Aim
Write out all the material exactly. Leave nothing out.

Available data
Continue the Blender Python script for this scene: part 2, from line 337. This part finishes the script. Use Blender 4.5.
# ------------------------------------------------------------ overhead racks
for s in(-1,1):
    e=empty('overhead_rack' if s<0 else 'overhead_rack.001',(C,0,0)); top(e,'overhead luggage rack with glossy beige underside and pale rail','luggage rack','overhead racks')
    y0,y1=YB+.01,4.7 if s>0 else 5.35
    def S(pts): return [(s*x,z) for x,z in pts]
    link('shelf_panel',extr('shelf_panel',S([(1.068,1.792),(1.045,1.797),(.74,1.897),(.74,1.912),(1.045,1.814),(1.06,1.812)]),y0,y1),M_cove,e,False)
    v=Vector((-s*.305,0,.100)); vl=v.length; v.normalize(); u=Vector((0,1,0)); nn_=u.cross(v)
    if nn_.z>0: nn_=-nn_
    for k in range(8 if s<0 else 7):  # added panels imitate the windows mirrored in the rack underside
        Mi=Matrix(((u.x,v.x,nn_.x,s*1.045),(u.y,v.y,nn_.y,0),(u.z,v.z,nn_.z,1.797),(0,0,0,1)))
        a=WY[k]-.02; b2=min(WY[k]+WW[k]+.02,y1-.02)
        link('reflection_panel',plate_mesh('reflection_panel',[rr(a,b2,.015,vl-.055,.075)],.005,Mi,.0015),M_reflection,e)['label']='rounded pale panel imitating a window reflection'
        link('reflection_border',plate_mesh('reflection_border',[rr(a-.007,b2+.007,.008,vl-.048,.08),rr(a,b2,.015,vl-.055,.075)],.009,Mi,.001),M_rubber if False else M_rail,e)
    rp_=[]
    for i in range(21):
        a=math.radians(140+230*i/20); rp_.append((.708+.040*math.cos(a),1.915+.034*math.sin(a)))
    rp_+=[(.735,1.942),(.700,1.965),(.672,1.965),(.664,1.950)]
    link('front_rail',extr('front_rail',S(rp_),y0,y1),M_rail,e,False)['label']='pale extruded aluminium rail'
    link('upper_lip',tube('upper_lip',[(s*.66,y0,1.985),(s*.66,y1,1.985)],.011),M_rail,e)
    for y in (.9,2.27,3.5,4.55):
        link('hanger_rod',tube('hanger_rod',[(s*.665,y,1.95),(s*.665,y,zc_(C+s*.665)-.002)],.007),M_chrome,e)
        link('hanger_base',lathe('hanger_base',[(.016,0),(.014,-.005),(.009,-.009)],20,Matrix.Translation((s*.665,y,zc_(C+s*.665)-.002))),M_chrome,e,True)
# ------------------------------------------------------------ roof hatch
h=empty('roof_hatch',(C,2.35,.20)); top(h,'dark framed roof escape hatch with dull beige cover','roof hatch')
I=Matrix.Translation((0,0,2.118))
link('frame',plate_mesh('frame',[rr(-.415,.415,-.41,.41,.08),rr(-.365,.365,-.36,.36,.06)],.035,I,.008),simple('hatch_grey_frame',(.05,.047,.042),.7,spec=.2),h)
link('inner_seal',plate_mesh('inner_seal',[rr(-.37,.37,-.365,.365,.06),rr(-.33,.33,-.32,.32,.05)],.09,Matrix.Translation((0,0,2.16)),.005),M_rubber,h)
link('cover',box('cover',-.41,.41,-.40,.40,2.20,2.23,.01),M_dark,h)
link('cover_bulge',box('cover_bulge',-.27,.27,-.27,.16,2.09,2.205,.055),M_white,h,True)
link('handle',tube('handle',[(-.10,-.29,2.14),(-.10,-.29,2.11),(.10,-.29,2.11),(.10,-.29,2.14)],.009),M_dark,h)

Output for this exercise
Continue the Blender Python script for this scene: part 2, from line 337. This part finishes the script. Use Blender 4.5.
# ------------------------------------------------------------ overhead racks
for s in(-1,1):
    e=empty('overhead_rack' if s<0 else 'overhead_rack.001',(C,0,0)); top(e,'overhead luggage rack with glossy beige underside and pale rail','luggage rack','overhead racks')
    y0,y1=YB+.01,4.7 if s>0 else 5.35
    def S(pts): return [(s*x,z) for x,z in pts]
    link('shelf_panel',extr('shelf_panel',S([(1.068,1.792),(1.045,1.797),(.74,1.897),(.74,1.912),(1.045,1.814),(1.06,1.812)]),y0,y1),M_cove,e,False)
    v=Vector((-s*.305,0,.100)); vl=v.length; v.normalize(); u=Vector((0,1,0)); nn_=u.cross(v)
    if nn_.z>0: nn_=-nn_
    for k in range(8 if s<0 else 7):  # added panels imitate the windows mirrored in the rack underside
        Mi=Matrix(((u.x,v.x,nn_.x,s*1.045),(u.y,v.y,nn_.y,0),(u.z,v.z,nn_.z,1.797),(0,0,0,1)))
        a=WY[k]-.02; b2=min(WY[k]+WW[k]+.02,y1-.02)
        link('reflection_panel',plate_mesh('reflection_panel',[rr(a,b2,.015,vl-.055,.075)],.005,Mi,.0015),M_reflection,e)['label']='rounded pale panel imitating a window reflection'
        link('reflection_border',plate_mesh('reflection_border',[rr(a-.007,b2+.007,.008,vl-.048,.08),rr(a,b2,.015,vl-.055,.075)],.009,Mi,.001),M_rubber if False else M_rail,e)
    rp_=[]
    for i in range(21):
        a=math.radians(140+230*i/20); rp_.append((.708+.040*math.cos(a),1.915+.034*math.sin(a)))
    rp_+=[(.735,1.942),(.700,1.965),(.672,1.965),(.664,1.950)]
    link('front_rail',extr('front_rail',S(rp_),y0,y1),M_rail,e,False)['label']='pale extruded aluminium rail'
    link('upper_lip',tube('upper_lip',[(s*.66,y0,1.985),(s*.66,y1,1.985)],.011),M_rail,e)
    for y in (.9,2.27,3.5,4.55):
        link('hanger_rod',tube('hanger_rod',[(s*.665,y,1.95),(s*.665,y,zc_(C+s*.665)-.002)],.007),M_chrome,e)
        link('hanger_base',lathe('hanger_base',[(.016,0),(.014,-.005),(.009,-.009)],20,Matrix.Translation((s*.665,y,zc_(C+s*.665)-.002))),M_chrome,e,True)
# ------------------------------------------------------------ roof hatch
h=empty('roof_hatch',(C,2.35,.20)); top(h,'dark framed roof escape hatch with dull beige cover','roof hatch')
I=Matrix.Translation((0,0,2.118))
link('frame',plate_mesh('frame',[rr(-.415,.415,-.41,.41,.08),rr(-.365,.365,-.36,.36,.06)],.035,I,.008),simple('hatch_grey_frame',(.05,.047,.042),.7,spec=.2),h)
link('inner_seal',plate_mesh('inner_seal',[rr(-.37,.37,-.365,.365,.06),rr(-.33,.33,-.32,.32,.05)],.09,Matrix.Translation((0,0,2.16)),.005),M_rubber,h)
link('cover',box('cover',-.41,.41,-.40,.40,2.20,2.23,.01),M_dark,h)
link('cover_bulge',box('cover_bulge',-.27,.27,-.27,.16,2.09,2.205,.055),M_white,h,True)
link('handle',tube('handle',[(-.10,-.29,2.14),(-.10,-.29,2.11),(.10,-.29,2.11),(.10,-.29,2.14)],.009),M_dark,h)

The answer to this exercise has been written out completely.